Request ->
Write out the listing below in full and exactly, leaving out every picture.
____ Recorded information
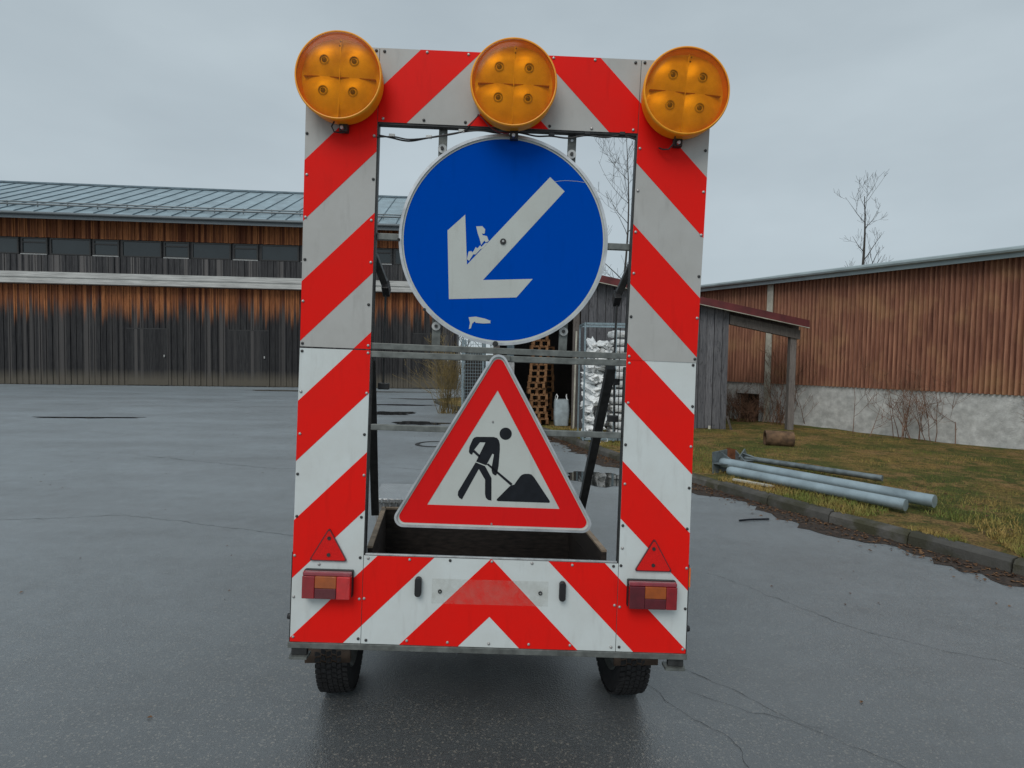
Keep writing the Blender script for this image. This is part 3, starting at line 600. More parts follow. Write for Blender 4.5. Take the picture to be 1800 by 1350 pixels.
# folding gear behind the board
for s in (-1, 1):
    a = PU(s * .573, .42, .05); b = PU(s * .530, .285, .13)
    MB().bar(a, b, .030, .034, (0, 1, .2)).build('fold_arm', 'dark_steel', TR, bevel=.003); MB().bar(PU(s * .53, .300, .10), PU(s * .53, .262, .145), .05, .032, (1, 0, 0)).build('arm_clamp', 'black_plastic', TR, bevel=.004)
    MB().tube([PU(s * .532, .275, .125), PL(s * .532, -.02, .12), PL(s * .545, -.33, .115)] if s > 0 else [PU(s * .532, .275, .125), PL(s * .53, -.02, .12), PL(s * .528, -.165, .12)], .005, 8).build('lock_rod', 'dark_steel', TR)
    for v in ((-.10, -.27) if s > 0 else (-.158,)): MB().bar(PL(s * .53 - .02, v, .118), PL(s * .53 + .03, v, .118), .03, .03).build('rod_clamp', 'black_plastic', TR, bevel=.003)
MB().bar(PL(.508, -.035, .06), (.405, 3.33, .80), .042, .036).build('strut', 'dark_steel', TR, bevel=.003)
MB().bar(PL(-.575, -.035, .06), (-.775, 3.30, .80), .042, .036).build('strut', 'dark_steel', TR, bevel=.003)
# load box of boards
LRp, LF, RRp, RF = (-.652, 2.625), (-.742, 3.33), (.446, 2.625), (.361, 3.33); zt, zb = .822, .50
def wall(p, q, th, z0, z1, name, mt, cap):
    p, q = Vector(p), Vector(q); d = (q - p).normalized(); nr = Vector((d.y, -d.x)) * th
    o = MB().hexa([(p.x, p.y, z0), (p.x + nr.x, p.y + nr.y, z0), (q.x + nr.x, q.y + nr.y, z0), (q.x, q.y, z0), (p.x, p.y, z1), (p.x + nr.x, p.y + nr.y, z1), (q.x + nr.x, q.y + nr.y, z1), (q.x, q.y, z1)]).build(name, mt, TR)
    if cap: MB().hexa([(p.x - nr.x * .02, p.y, z1 + .0005), (p.x + nr.x * 1.02, p.y + nr.y, z1 + .0005), (q.x + nr.x * 1.02, q.y + nr.y, z1 + .0005), (q.x - nr.x * .02, q.y, z1 + .0005), (p.x - nr.x * .02, p.y, z1 + .010), (p.x + nr.x * 1.02, p.y + nr.y, z1 + .010), (q.x + nr.x * 1.02, q.y + nr.y, z1 + .010), (q.x - nr.x * .02, q.y, z1 + .010)]).build('edge_strip', 'plywood', o)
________
Written response ->
Keep writing the Blender script for this image. This is part 3, starting at line 600. More parts follow. Write for Blender 4.5. Take the picture to be 1800 by 1350 pixels.
# folding gear behind the board
for s in (-1, 1):
    a = PU(s * .573, .42, .05); b = PU(s * .530, .285, .13)
    MB().bar(a, b, .030, .034, (0, 1, .2)).build('fold_arm', 'dark_steel', TR, bevel=.003); MB().bar(PU(s * .53, .300, .10), PU(s * .53, .262, .145), .05, .032, (1, 0, 0)).build('arm_clamp', 'black_plastic', TR, bevel=.004)
    MB().tube([PU(s * .532, .275, .125), PL(s * .532, -.02, .12), PL(s * .545, -.33, .115)] if s > 0 else [PU(s * .532, .275, .125), PL(s * .53, -.02, .12), PL(s * .528, -.165, .12)], .005, 8).build('lock_rod', 'dark_steel', TR)
    for v in ((-.10, -.27) if s > 0 else (-.158,)): MB().bar(PL(s * .53 - .02, v, .118), PL(s * .53 + .03, v, .118), .03, .03).build('rod_clamp', 'black_plastic', TR, bevel=.003)
MB().bar(PL(.508, -.035, .06), (.405, 3.33, .80), .042, .036).build('strut', 'dark_steel', TR, bevel=.003)
MB().bar(PL(-.575, -.035, .06), (-.775, 3.30, .80), .042, .036).build('strut', 'dark_steel', TR, bevel=.003)
# load box of boards
LRp, LF, RRp, RF = (-.652, 2.625), (-.742, 3.33), (.446, 2.625), (.361, 3.33); zt, zb = .822, .50
def wall(p, q, th, z0, z1, name, mt, cap):
    p, q = Vector(p), Vector(q); d = (q - p).normalized(); nr = Vector((d.y, -d.x)) * th
    o = MB().hexa([(p.x, p.y, z0), (p.x + nr.x, p.y + nr.y, z0), (q.x + nr.x, q.y + nr.y, z0), (q.x, q.y, z0), (p.x, p.y, z1), (p.x + nr.x, p.y + nr.y, z1), (q.x + nr.x, q.y + nr.y, z1), (q.x, q.y, z1)]).build(name, mt, TR)
    if cap: MB().hexa([(p.x - nr.x * .02, p.y, z1 + .0005), (p.x + nr.x * 1.02, p.y + nr.y, z1 + .0005), (q.x + nr.x * 1.02, q.y + nr.y, z1 + .0005), (q.x - nr.x * .02, q.y, z1 + .0005), (p.x - nr.x * .02, p.y, z1 + .010), (p.x + nr.x * 1.02, p.y + nr.y, z1 + .010), (q.x + nr.x * 1.02, q.y + nr.y, z1 + .010), (q.x - nr.x * .02, q.y, z1 + .010)]).build('edge_strip', 'plywood', o)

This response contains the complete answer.